— BEGIN —

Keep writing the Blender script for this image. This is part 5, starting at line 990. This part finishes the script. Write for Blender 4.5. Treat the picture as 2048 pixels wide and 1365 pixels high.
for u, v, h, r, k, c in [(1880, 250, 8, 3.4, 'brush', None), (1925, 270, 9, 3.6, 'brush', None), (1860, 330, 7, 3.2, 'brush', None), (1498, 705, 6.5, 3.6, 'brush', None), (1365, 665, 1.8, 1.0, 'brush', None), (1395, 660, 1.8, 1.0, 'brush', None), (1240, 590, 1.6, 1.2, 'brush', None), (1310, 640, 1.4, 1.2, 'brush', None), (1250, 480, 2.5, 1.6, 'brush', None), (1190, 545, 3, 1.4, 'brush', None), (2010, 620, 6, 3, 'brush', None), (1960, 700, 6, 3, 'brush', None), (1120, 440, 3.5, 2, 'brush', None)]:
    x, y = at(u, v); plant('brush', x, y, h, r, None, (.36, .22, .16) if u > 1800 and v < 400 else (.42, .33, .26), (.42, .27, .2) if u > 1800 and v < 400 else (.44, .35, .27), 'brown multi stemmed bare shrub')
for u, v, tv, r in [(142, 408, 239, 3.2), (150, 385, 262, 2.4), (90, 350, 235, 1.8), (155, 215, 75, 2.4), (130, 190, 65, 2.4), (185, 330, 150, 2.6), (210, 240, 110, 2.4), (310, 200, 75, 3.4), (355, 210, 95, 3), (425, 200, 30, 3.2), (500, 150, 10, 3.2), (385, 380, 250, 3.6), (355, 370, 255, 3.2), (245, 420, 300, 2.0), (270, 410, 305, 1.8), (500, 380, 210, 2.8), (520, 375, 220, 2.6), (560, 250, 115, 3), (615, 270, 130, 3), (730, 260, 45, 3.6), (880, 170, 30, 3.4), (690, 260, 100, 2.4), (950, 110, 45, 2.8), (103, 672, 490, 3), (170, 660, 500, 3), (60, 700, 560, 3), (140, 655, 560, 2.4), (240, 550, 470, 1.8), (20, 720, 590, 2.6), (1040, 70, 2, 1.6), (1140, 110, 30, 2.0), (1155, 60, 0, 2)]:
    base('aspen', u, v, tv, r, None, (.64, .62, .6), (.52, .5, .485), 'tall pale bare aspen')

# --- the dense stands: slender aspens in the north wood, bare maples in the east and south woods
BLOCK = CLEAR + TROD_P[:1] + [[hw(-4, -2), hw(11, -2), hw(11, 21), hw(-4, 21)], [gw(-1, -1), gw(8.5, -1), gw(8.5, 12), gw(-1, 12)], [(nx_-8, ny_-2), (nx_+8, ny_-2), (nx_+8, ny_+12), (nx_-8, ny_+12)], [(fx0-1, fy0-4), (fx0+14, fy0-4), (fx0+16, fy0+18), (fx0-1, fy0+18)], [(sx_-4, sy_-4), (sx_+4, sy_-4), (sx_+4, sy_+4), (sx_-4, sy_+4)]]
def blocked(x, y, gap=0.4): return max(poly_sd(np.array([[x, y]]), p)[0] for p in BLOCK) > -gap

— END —

Restate, word for word and with nothing added, the lines from the first line of the listing through the one where "pale bare aspen')" stands.

Keep writing the Blender script for this image. This is part 5, starting at line 990. This part finishes the script. Write for Blender 4.5. Treat the picture as 2048 pixels wide and 1365 pixels high.
for u, v, h, r, k, c in [(1880, 250, 8, 3.4, 'brush', None), (1925, 270, 9, 3.6, 'brush', None), (1860, 330, 7, 3.2, 'brush', None), (1498, 705, 6.5, 3.6, 'brush', None), (1365, 665, 1.8, 1.0, 'brush', None), (1395, 660, 1.8, 1.0, 'brush', None), (1240, 590, 1.6, 1.2, 'brush', None), (1310, 640, 1.4, 1.2, 'brush', None), (1250, 480, 2.5, 1.6, 'brush', None), (1190, 545, 3, 1.4, 'brush', None), (2010, 620, 6, 3, 'brush', None), (1960, 700, 6, 3, 'brush', None), (1120, 440, 3.5, 2, 'brush', None)]:
    x, y = at(u, v); plant('brush', x, y, h, r, None, (.36, .22, .16) if u > 1800 and v < 400 else (.42, .33, .26), (.42, .27, .2) if u > 1800 and v < 400 else (.44, .35, .27), 'brown multi stemmed bare shrub')
for u, v, tv, r in [(142, 408, 239, 3.2), (150, 385, 262, 2.4), (90, 350, 235, 1.8), (155, 215, 75, 2.4), (130, 190, 65, 2.4), (185, 330, 150, 2.6), (210, 240, 110, 2.4), (310, 200, 75, 3.4), (355, 210, 95, 3), (425, 200, 30, 3.2), (500, 150, 10, 3.2), (385, 380, 250, 3.6), (355, 370, 255, 3.2), (245, 420, 300, 2.0), (270, 410, 305, 1.8), (500, 380, 210, 2.8), (520, 375, 220, 2.6), (560, 250, 115, 3), (615, 270, 130, 3), (730, 260, 45, 3.6), (880, 170, 30, 3.4), (690, 260, 100, 2.4), (950, 110, 45, 2.8), (103, 672, 490, 3), (170, 660, 500, 3), (60, 700, 560, 3), (140, 655, 560, 2.4), (240, 550, 470, 1.8), (20, 720, 590, 2.6), (1040, 70, 2, 1.6), (1140, 110, 30, 2.0), (1155, 60, 0, 2)]:
    base('aspen', u, v, tv, r, None, (.64, .62, .6), (.52, .5, .485), 'tall pale bare aspen')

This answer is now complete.